SHORT EXERCISE: In your copy, leave out the pictures; write out all the data exactly.
——
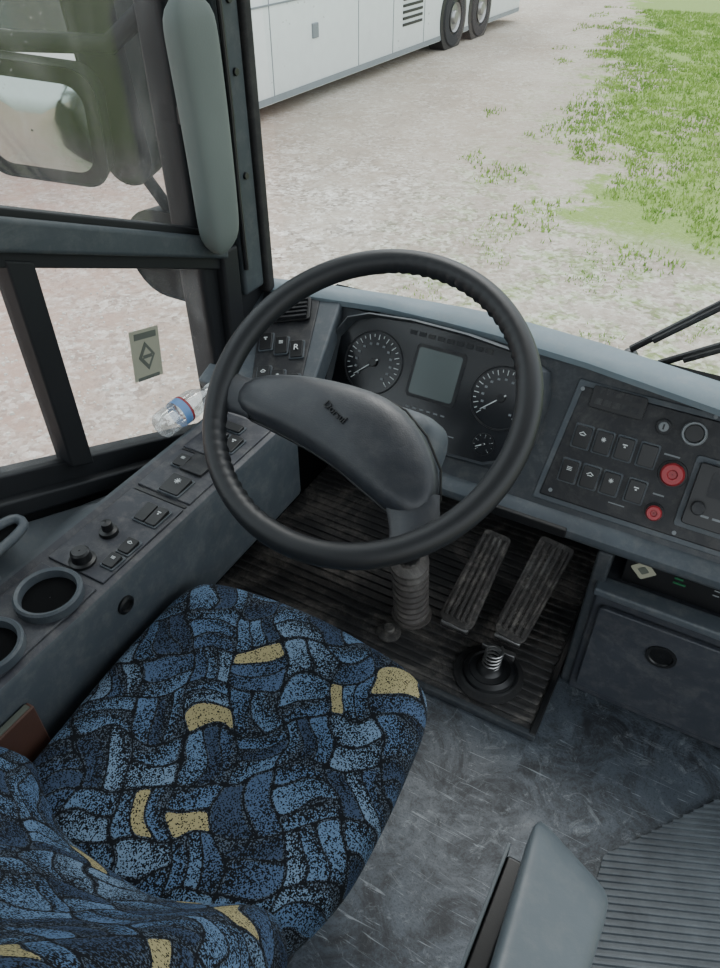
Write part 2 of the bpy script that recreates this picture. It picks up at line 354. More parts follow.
def coach(name,x1,y0,y1,wheels):
    e=empty(name); W=2.55; x0=x1-W; zb=-.93; zt=2.35
    def rr(z,ins=0):
        pts=[];r_=.35
        for cx,cy,a0 in ((x1-r_,y0+r_,-90),(x1-.12,y1-.12,0),(x0+.12,y1-.12,90),(x0+r_,y0+r_,180)):
            rad=r_ if cy<y0+1 else .12
            for k in range(7):
                a=math.radians(a0+15*k); pts.append(Vector((cx+(rad-ins)*math.cos(a),cy+(rad-ins)*math.sin(a),z)))
        return pts
    loft("body",[rr(zb,.03),rr(zb+.04),rr(.9),rr(2.2),rr(zt,.1)],m_buswhite,e)
    loft("skirt_trim",[rr(zb+.02,-.006),rr(zb+.1,-.006)],m_busgrey,e,cap=False)
    loft("window_band",[rr(.75,-.01),rr(1.95,-.01)],m_busglass,e,cap=False)
    X=x1+.006
    for i,yy in enumerate([y0+.9,y0+2.9,y0+5.23,y0+6.4,y0+7.6]):
        bx("panel_seam_%d"%i,x1-.01,X,yy-.006,yy+.006,zb+.1,.7,m_busgrey,e,0)
    bx("beltline",x1-.01,X+.01,y0+.5,y1-.2,.18,.20,m_busgrey,e,0)
    bx("latch",x1-.01,X+.02,y0+3.9,y0+4.05,-.3,-.12,m_busgrey,e,.01)
    for k in range(5): bx("vent_slat_%d"%k,x1-.01,X+.01,y0+6.75,y0+7.5,-.5+k*.09,-.46+k*.09,m_black,e,0)
    bx("marker_lamp",x1-.02,X+.02,y0+.42,y0+.62,.2,.28,m_orange,e,.01)
    bx("reflector_lamp",x1-.02,X+.02,y0+.7,y0+.95,-.55,-.47,m_orange,e,.01)
    bx("front_glass",x0+.3,x1-.3,y0-.015,y0+.02,.2,2.0,m_busglass,e,.01)
    bx("bumper",x0+.3,x1-.3,y0-.08,y0+.1,-.9,-.45,m_busgrey,e,.04)
    for s in (-1,1):
        bx("headlamp_%d"%s,(x0+x1)/2+s*.75-.2,(x0+x1)/2+s*.75+.2,y0-.05,y0+.02,-.35,-.15,m_metal,e,.03)
    for i,yy in enumerate(wheels):
        for sx,xx in ((1,x1),(-1,x0)):
            M=T(xx+sx*.015,yy,-.6)@R(90*sx,'Y')
            lathe("arch_%d_%d"%(i,sx),[(.60,-.3),(.60,0),(.56,.004)],M,m_black,e,40)
            M=T(xx-sx*.24,yy,-.6)@R(90*sx,'Y')
            lathe("tyre_%d_%d"%(i,sx),[(.3,0),(.46,.0),(.5,.04),(.5,.24),(.46,.285),(.3,.29),(.28,.25),(.1,.25),(.09,.3),(.02,.3)],M,m_tyre,e,36)
            lathe("rim_%d_%d"%(i,sx),[(.22,.2),(.24,.293),(.21,.26),(.12,.262),(.1,.31),(.02,.315)],M,m_metal,e,36)
    return e
coach("coach_bus",-6.2,6.0,18.8,[7.35,14.9,16.25])
coach("coach_bus",-10.6,3.2,15.2,[5.8,12.2])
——
CORRECT ANSWER:
Write part 2 of the bpy script that recreates this picture. It picks up at line 354. More parts follow.
def coach(name,x1,y0,y1,wheels):
    e=empty(name); W=2.55; x0=x1-W; zb=-.93; zt=2.35
    def rr(z,ins=0):
        pts=[];r_=.35
        for cx,cy,a0 in ((x1-r_,y0+r_,-90),(x1-.12,y1-.12,0),(x0+.12,y1-.12,90),(x0+r_,y0+r_,180)):
            rad=r_ if cy<y0+1 else .12
            for k in range(7):
                a=math.radians(a0+15*k); pts.append(Vector((cx+(rad-ins)*math.cos(a),cy+(rad-ins)*math.sin(a),z)))
        return pts
    loft("body",[rr(zb,.03),rr(zb+.04),rr(.9),rr(2.2),rr(zt,.1)],m_buswhite,e)
    loft("skirt_trim",[rr(zb+.02,-.006),rr(zb+.1,-.006)],m_busgrey,e,cap=False)
    loft("window_band",[rr(.75,-.01),rr(1.95,-.01)],m_busglass,e,cap=False)
    X=x1+.006
    for i,yy in enumerate([y0+.9,y0+2.9,y0+5.23,y0+6.4,y0+7.6]):
        bx("panel_seam_%d"%i,x1-.01,X,yy-.006,yy+.006,zb+.1,.7,m_busgrey,e,0)
    bx("beltline",x1-.01,X+.01,y0+.5,y1-.2,.18,.20,m_busgrey,e,0)
    bx("latch",x1-.01,X+.02,y0+3.9,y0+4.05,-.3,-.12,m_busgrey,e,.01)
    for k in range(5): bx("vent_slat_%d"%k,x1-.01,X+.01,y0+6.75,y0+7.5,-.5+k*.09,-.46+k*.09,m_black,e,0)
    bx("marker_lamp",x1-.02,X+.02,y0+.42,y0+.62,.2,.28,m_orange,e,.01)
    bx("reflector_lamp",x1-.02,X+.02,y0+.7,y0+.95,-.55,-.47,m_orange,e,.01)
    bx("front_glass",x0+.3,x1-.3,y0-.015,y0+.02,.2,2.0,m_busglass,e,.01)
    bx("bumper",x0+.3,x1-.3,y0-.08,y0+.1,-.9,-.45,m_busgrey,e,.04)
    for s in (-1,1):
        bx("headlamp_%d"%s,(x0+x1)/2+s*.75-.2,(x0+x1)/2+s*.75+.2,y0-.05,y0+.02,-.35,-.15,m_metal,e,.03)
    for i,yy in enumerate(wheels):
        for sx,xx in ((1,x1),(-1,x0)):
            M=T(xx+sx*.015,yy,-.6)@R(90*sx,'Y')
            lathe("arch_%d_%d"%(i,sx),[(.60,-.3),(.60,0),(.56,.004)],M,m_black,e,40)
            M=T(xx-sx*.24,yy,-.6)@R(90*sx,'Y')
            lathe("tyre_%d_%d"%(i,sx),[(.3,0),(.46,.0),(.5,.04),(.5,.24),(.46,.285),(.3,.29),(.28,.25),(.1,.25),(.09,.3),(.02,.3)],M,m_tyre,e,36)
            lathe("rim_%d_%d"%(i,sx),[(.22,.2),(.24,.293),(.21,.26),(.12,.262),(.1,.31),(.02,.315)],M,m_metal,e,36)
    return e
coach("coach_bus",-6.2,6.0,18.8,[7.35,14.9,16.25])
coach("coach_bus",-10.6,3.2,15.2,[5.8,12.2])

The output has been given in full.